19 Oct 2016

Hybrid Debt Instruments: Proposed Changes

Practice Area(s): Corporate & Commercial | Tax |

Following the release of the draft Taxation Laws Amendment Bill (“the Bill”) on the 8 July 2016, National Treasury has focused the spotlight on hybrid debt instruments.

The provisions pertaining to hybrid debt instruments are embodied in section 8F and section 8FA of the Income Tax Act 58 of 1962 (the “Act”).

In essence, in certain instances, section 8F and section 8FA of the Act reclassifies interest as a dividend in specie i.e. a distribution in a form other than cash.

With the release of the draft Bill, National Treasury has proposed key amendments to the sections.
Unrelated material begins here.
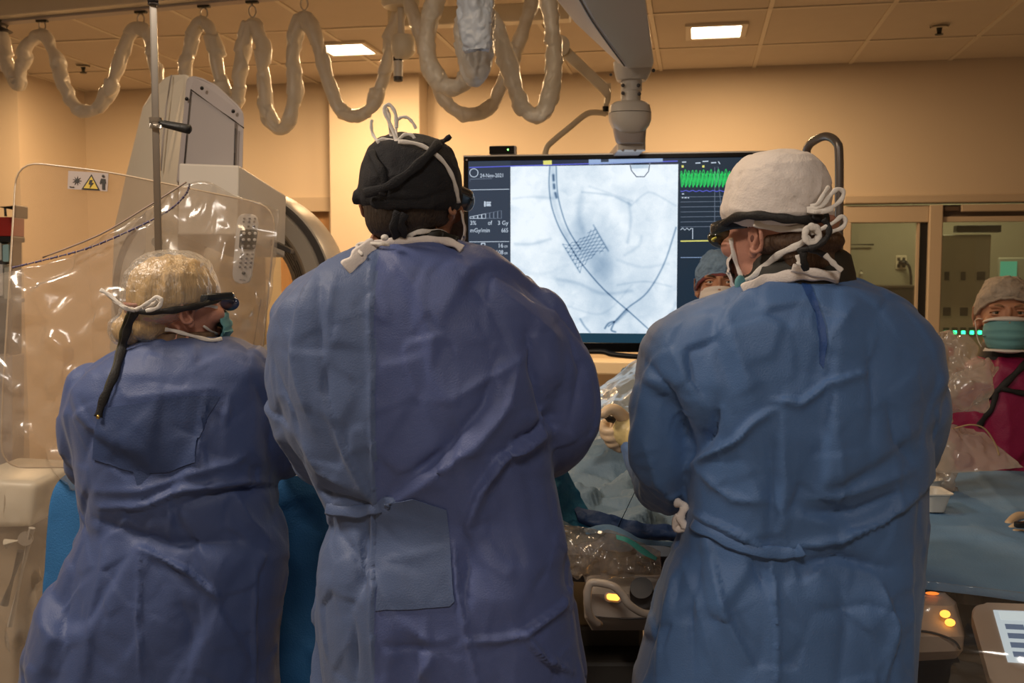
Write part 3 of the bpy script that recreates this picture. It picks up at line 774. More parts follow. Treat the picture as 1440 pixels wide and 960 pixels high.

Firstly, where a debt instrument is issued by a non-resident company, the reclassification of interest under section 8F and 8FA will apply only if:

  • such non-resident company issues a debt instrument that is solely attributable to permanent establishment in South Africa; or
  • if the non-resident company is a controlled foreign company whose profits are attributable to a South African resident.

This amendment aims to target specific transactions under which the parties, being non-residents, have intentionally include equity features in their debts instruments in order to taking advantage of the re-classification of interest under section 8F and 8FA.

Under the current wording, the sections apply to both residents and non-residents.  When interest is reclassified in terms of either section, the interest is deemed to be a dividend in specie and taxable as such. This results in a disallowance of the deduction of the interest.

With transactions involving non-resident issuers and resident holders, the reclassification of the interest will benefit the holder who can make use of the dividends tax exemptions available. The issuer on the other hand, will not be denied the interest deduction (if it is not subject to South African tax rules), as the South African anti-hybrid rules will not apply to the non-resident. This is effectively a mismatch in treatment of the deemed dividend for tax purposes, which the proposed amendments seek to remedy.

It is proposed that this amendment to sections 8F and 8FA applies retrospectively from 24 February 2016 and will be applicable in respect of amounts incurred on or after that date.

The second amendment proposed by National Treasury will affect hybrid debt instruments which are subject to subordination agreements.

Companies generally opt to enter into subordination agreements in respect of shareholder loans in favour of third party borrowings when faced with a difficult financial year.  By doing this the shareholders loans will rank second to the third party borrowings and the company is able to curb the impact of its financial instability and protect its solvency.

Where the repayment of the shareholder’s loans to a company is dependent on the solvency of the company, in terms of a subordination agreement, such dependency on solvency will fall within the ambit of section 8F.  This will result in a company which is undergoing a financially trying time, being potentially placed in a tax paying position. Any interest payments made in respect of the subordinated shareholders loans will be deemed to be a dividend in specie and the company will therefore be denied the relief of an interest deduction.

In light of this the Bill seeks to limit the application of section 8F.  The proposed amendment excludes the application of section 8F in situations where an issuer of the hybrid debt instrument owes an amount to a company that forms part of the same group of companies and where payments in respect of that amount owing are suspended due to the financial difficulties of the issuer.

It is proposed that the amendment to section 8F will come into effect on 1 January 2017 and will be applicable in respect of amounts incurred on or after that date.

Taxpayers should be mindful of the provisions of section 8F and 8FA when establishing or negotiating financing arrangements, as these anti-avoidance provisions have the effect of ascribing tax consequences contrary to the form of a financing arrangement.